The (simplified) critical code that is not working is as follows:
use std::collections::HashMap;
use std::collections::hash_map::Entry;
use std::mem;
#[derive(Debug)]
struct ExpensiveStruct {
replace: bool,
// imagine a lot of heap data here
}
fn main() {
let mut hm : HashMap<usize, ExpensiveStruct> = HashMap::new();
let mut hm1 : HashMap<usize, ExpensiveStruct> = HashMap::new();
let dummy = ExpensiveStruct { replace: false };
hm.insert(1, ExpensiveStruct { replace: true});
hm1.insert(1, ExpensiveStruct { replace: true});
match hm1.get_mut(&1) {
Some(ref mut x) =>
match hm.entry(1) {
Entry::Occupied(mut y) => { if y.get().replace {
mem::swap(x, &mut y.get_mut());
}
},
Entry::Vacant(y) => { y.insert(mem::replace(x, dummy)); }
},
None => {}
}
println!("{:?}", hm);
}
(On the Rust Playground)
I get the error:
error[E0597]: `y` does not live long enough
--> src/main.rs:28:9
|
23 | mem::swap(x, &mut y.get_mut());
| - borrow occurs here
...
28 | },
| ^ `y` dropped here while still borrowed
29 | None => {}
30 | }
| - borrowed value needs to live until here
I am really confused about this borrow problem and I do not see a way to fix it. If I replace the Entry by a match hm.get_mut(1), I cannot insert in the None case, since the matching mutably borrows the HashMap.

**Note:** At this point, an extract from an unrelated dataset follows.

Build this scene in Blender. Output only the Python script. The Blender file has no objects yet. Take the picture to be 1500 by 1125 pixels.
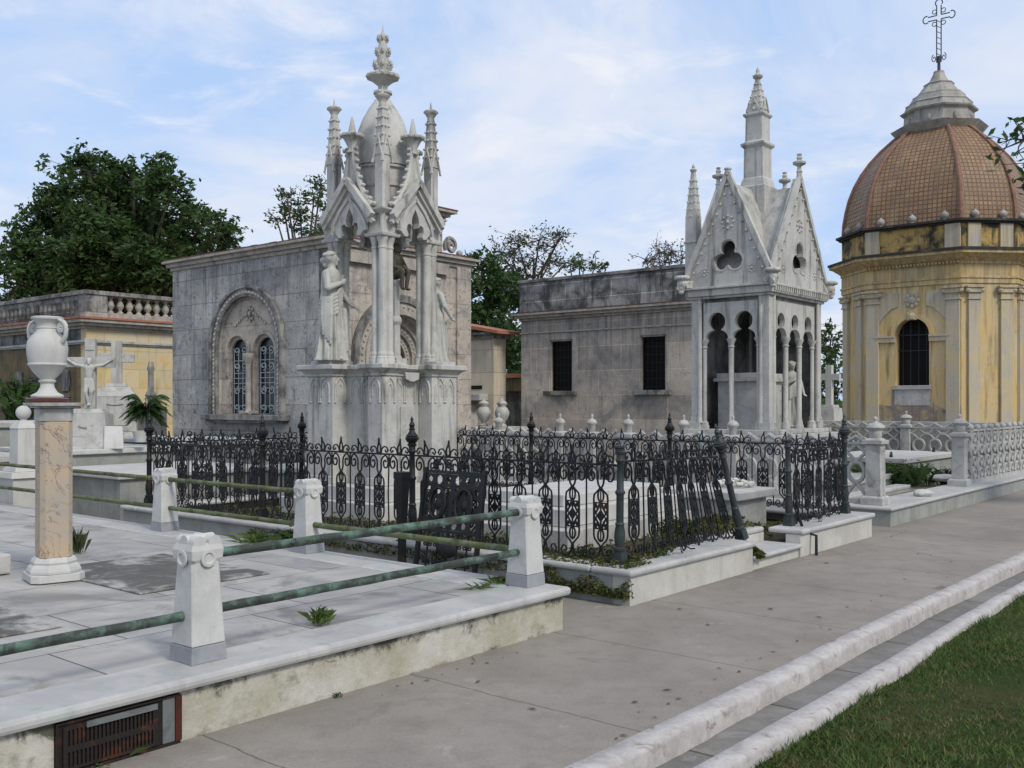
import bpy, bmesh, math, random
import numpy as np
from mathutils import Vector, Matrix
from mathutils.geometry import tessellate_polygon
random.seed(7); rng = np.random.default_rng(7)
PI = math.pi
SC = bpy.context.scene
COL = SC.collection
AL = math.atan2(.7682, .6402)
CS, SN = math.cos(AL), math.sin(AL)
def L(s, m, z=0.0):
    """site frame (s along the footpath, m away from it) to world"""
    return Vector((s*CS - m*SN, s*SN + m*CS, z))

# ------------------------------------------------------------ mesh builder
class MB:
    def __init__(self): self.v = []; self.f = []
    def add(self, vs, fs):
        o = len(self.v); self.v += [tuple(p) for p in vs]; self.f += [tuple(i+o for i in f) for f in fs]; return self
    def box(self, x0, x1, y0, y1, z0, z1, t=0.0, tx=None):
        a = t if tx is None else tx
        self.add([(x0,y0,z0),(x1,y0,z0),(x1,y1,z0),(x0,y1,z0),(x0+a,y0+t,z1),(x1-a,y0+t,z1),(x1-a,y1-t,z1),(x0+a,y1-t,z1)],
                 [(0,3,2,1),(4,5,6,7),(0,1,5,4),(1,2,6,5),(2,3,7,6),(3,0,4,7)]); return self
    def cbox(self, cx, cy, w, d, z0, z1, t=0.0): return self.box(cx-w/2, cx+w/2, cy-d/2, cy+d/2, z0, z1, t)
    def prism(self, poly, z0, z1, top=1.0, c=None):
        n = len(poly)
        if c is None: c = (sum(p[0] for p in poly)/n, sum(p[1] for p in poly)/n)
        vs = [(x,y,z0) for x,y in poly] + [(c[0]+(x-c[0])*top, c[1]+(y-c[1])*top, z1) for x,y in poly]
        fs = [tuple(range(n))[::-1], tuple(range(n,2*n))] + [(i,(i+1)%n,n+(i+1)%n,n+i) for i in range(n)]
        return self.add(vs, fs)
    def plate(self, outer, holes, plane, w0, w1):
        loops = [outer]+list(holes)
        flat = [p for l in loops for p in l]
        tris = tessellate_polygon([[Vector((p[0],p[1],0)) for p in l] for l in loops])
        mp = (lambda u,z,w:(w,u,z)) if plane == 'x' else ((lambda u,z,w:(u,w,z)) if plane == 'y' else (lambda u,z,w:(u,z,w)))
        n = len(flat)
        vs = [mp(u,z,w0) for u,z in flat]+[mp(u,z,w1) for u,z in flat]
        fs = [tuple(t) for t in tris]+[tuple(i+n for i in t)[::-1] for t in tris]
        k = 0
        for l in loops:
            m = len(l)
            for i in range(m): fs.append((k+i, k+(i+1)%m, n+k+(i+1)%m, n+k+i))
            k += m
        return self.add(vs, fs)
    def lathe(self, prof, cx=0, cy=0, seg=16, rot=0.0, z=0.0, sx=1.0, sy=1.0):
        vs = []; fs = []
        for r, h in prof:
            for k in range(seg):
                a = rot+2*PI*k/seg
                vs.append((cx+r*sx*math.cos(a), cy+r*sy*math.sin(a), z+h))
        n = len(prof)
        for i in range(n-1):
            for k in range(seg):
                a = i*seg+k; b = i*seg+(k+1)%seg
                fs.append((a, b, b+seg, a+seg))
        fs.append(tuple(range(seg))[::-1]); fs.append(tuple(range((n-1)*seg, n*seg)))
        return self.add(vs, fs)
    def sq(self, prof, cx=0, cy=0, rot=0.0, z=0.0):
        """square section; prof = (half side, height)"""
        return self.lathe([(r*1.41421, h) for r,h in prof], cx, cy, 4, PI/4+rot, z)
    def oct(self, prof, cx=0, cy=0, z=0.0):
        return self.lathe([(r/math.cos(PI/8), h) for r,h in prof], cx, cy, 8, PI/8, z)
    def tube(self, pts, r, seg=6, closed=False, flat=1.0):
        P = [Vector(p) for p in pts]; n = len(P)
        R = r if isinstance(r, (list, tuple)) else [r]*n
        vs = []; fs = []; up = None
        for i, p in enumerate(P):
            if closed: t = P[(i+1)%n]-P[i-1]
            else: t = P[min(i+1,n-1)]-P[max(i-1,0)]
            if t.length < 1e-9: t = Vector((0,0,1))
            t.normalize()
            if up is None:
                up = Vector((0,0,1)) if abs(t.z) < .9 else Vector((0,1,0))
                if closed:
                    nn = (P[1]-P[0]).cross(P[2]-P[1])
                    if nn.length > 1e-9: up = nn.normalized()
            u = (up - t*up.dot(t))
            if u.length < 1e-6: u = t.orthogonal()
            u.normalize(); w = t.cross(u); up = u
            for k in range(seg):
                a = 2*PI*(k+.5)/seg
                q = p+(u*math.cos(a)*flat+w*math.sin(a))*R[i]
                vs.append(q)
        m = n if closed else n-1
        for i in range(m):
            for k in range(seg):
                a=i*seg+k; b=i*seg+(k+1)%seg; c=((i+1)%n)*seg+(k+1)%seg; d=((i+1)%n)*seg+k
                fs.append((a,b,c,d))
        if not closed: fs.append(tuple(range(seg))[::-1]); fs.append(tuple(range((n-1)*seg,n*seg)))
        return self.add(vs, fs)
    def ball(self, c, r, seg=10, rings=6, s=(1,1,1), rotm=None):
        vs=[(0,0,-1)]; fs=[]
        for i in range(1,rings):
            a=-PI/2+PI*i/rings
            for k in range(seg):
                b=2*PI*k/seg; vs.append((math.cos(a)*math.cos(b),math.cos(a)*math.sin(b),math.sin(a)))
        vs.append((0,0,1))
        for k in range(seg): fs.append((0,1+(k+1)%seg,1+k))
        for i in range(rings-2):
            for k in range(seg):
                a=1+i*seg+k;b=1+i*seg+(k+1)%seg; fs.append((a,b,b+seg,a+seg))
        o=1+(rings-2)*seg; top=len(vs)-1
        for k in range(seg): fs.append((o+k,o+(k+1)%seg,top))
        out=[]
        for v in vs:
            p=Vector((v[0]*r*s[0],v[1]*r*s[1],v[2]*r*s[2]))
            if rotm: p=rotm@p
            out.append(p+Vector(c))
        return self.add(out,fs)
    def cap(self, p0, p1, r0, r1, seg=10):
        p0=Vector(p0);p1=Vector(p1)
        self.tube([p0,(p0+p1)/2,p1],[r0,(r0+r1)/2,r1],seg); self.ball(p0,r0,seg,6); self.ball(p1,r1,seg,6); return self
    def xf(self, fn): self.v=[tuple(fn(Vector(p))) for p in self.v]; return self
    def merge(self, o): return self.add(o.v, o.f)
    def mesh(self, name, mat, smooth=None, fix=True):
        me = bpy.data.meshes.new(name)
        me.from_pydata(self.v, [], self.f)
        if fix:
            bm = bmesh.new(); bm.from_mesh(me)
            bmesh.ops.recalc_face_normals(bm, faces=bm.faces); bm.to_mesh(me); bm.free()
        nl = len(me.loops); nf = len(me.polygons)
        co = np.empty(len(me.vertices)*3); me.vertices.foreach_get('co', co); co = co.reshape(-1,3)
        nr = np.empty(nf*3); me.polygons.foreach_get('normal', nr); nr = np.abs(nr.reshape(-1,3))
        li = np.empty(nl, dtype=np.int32); me.loops.foreach_get('vertex_index', li)
        lt = np.empty(nf, dtype=np.int32); me.polygons.foreach_get('loop_total', lt)
        n_l = np.repeat(nr, lt, axis=0); c = co[li]
        ax = n_l.argmax(1)
        uv = np.where((ax==2)[:,None], c[:,[0,1]], np.where((ax==0)[:,None], c[:,[1,2]], c[:,[0,2]]))
        uvl = me.uv_layers.new(name='UVMap'); uvl.data.foreach_set('uv', uv.ravel())
        if mat: me.materials.append(mat)
        if smooth is not None:
            me.polygons.foreach_set('use_smooth', [True]*nf)
            if smooth < 179: me.set_sharp_from_angle(angle=math.radians(smooth))
        me.update(); return me
    def build(self, name, mat, parent=None, smooth=None, bevel=0, loc=None, rot=None, label=None, fix=True):
        o = bpy.data.objects.new(name, self.mesh(name, mat, smooth, fix)); COL.objects.link(o)
        if parent: o.parent = parent
        if loc is not None: o.location = loc
        if rot is not None: o.rotation_euler = (0,0,rot)
        if label: o['label'] = label
        if bevel:
            b = o.modifiers.new('bevel','BEVEL'); b.width = bevel; b.segments = 2; b.limit_method='ANGLE'; b.angle_limit=math.radians(35); b.harden_normals=False
        return o

def thing(name, label, cat, loc, rotz=AL, group=None):
    o = bpy.data.objects.new(name, None); COL.objects.link(o)
    o.location = loc; o.rotation_euler = (0,0,rotz); o.empty_display_size=.2
    o['label'] = label; o['category'] = cat
    if group: o['group'] = group
    return o
def tag(o, label, cat, group=None):
    o['label']=label; o['category']=cat
    if group: o['group']=group
    return o
def struct(o): o['kind']='structure'; return o
def stuff(o, label, cat): o['kind']='stuff'; o['label']=label; o['category']=cat; return o
KIDS = {}
def dup(root, loc, rotz=None, label=None):
    r = root.copy(); COL.objects.link(r); r.location = loc
    if rotz is not None: r.rotation_euler = (0,0,rotz)
    if label: r['label'] = label
    def rec(a, b):
        for ch in [c for c in bpy.data.objects if c.parent == a]:
            c = ch.copy(); COL.objects.link(c); c.parent = b; rec(ch, c)
    rec(root, r); return r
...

You're giving references to references where you should be giving references.
&mut y.get_mut()
for instance is
&mut &mut ExpensiveStruct
and you're having a simular issue with
match hm1.get_mut(&1) {
Some(ref mut x) =>
Your code works as expected when the types are trimmed down to &mut ExpensiveStruct:
match hm1.get_mut(&1) {
Some(x) => match hm.entry(1) {
Entry::Occupied(mut y) => if y.get().replace {
mem::swap(x, y.get_mut());
(On the Playground)
Note that the ref mut is removed, because hm1.get_mut(&1) already returns an Option for a mutable reference, and the &mut is removed because y.get_mut() already returns a reference.